The jury said: “The font is a key element of every publication’s brand identity. The outward appearance, the robustness and the choice of language are important factors for a medium in this context. When two writing systems are to share a single font family, as in this case (Devanagari and Roman characters), they have to work together seamlessly. At the same time, however, they also have to function alone.”
Dan Reynolds sees the gold medal as an award for typeface design in general: “To receive the German Design Prize as a typeface designer is something very unusual. After all, the prize does far more than honour Malabar: it really puts typeface design onto the map in the design world. Fonts are not about designing letters on the screen – fonts are a top-quality design product.”

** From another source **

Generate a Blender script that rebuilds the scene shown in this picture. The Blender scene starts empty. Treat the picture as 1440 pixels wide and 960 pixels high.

Only products that have already won national or international awards can compete for the German Design Prize, which is therefore regarded as a “Prize of Prizes”. Another condition of participation is a nomination either by the economics ministries and senators of Germany’s federal states or by the Federal Ministry of Economics and Technology.
By the way, the name of the typeface was inspired by a brand of coffee. While Dan Reynolds was working on the robust, antique-style typeface in Berlin, he would often drop by Barcomi’s Deli near his apartment in the Kreuzberg district, where he enjoyed plenty of India Monsooned Malabar coffee.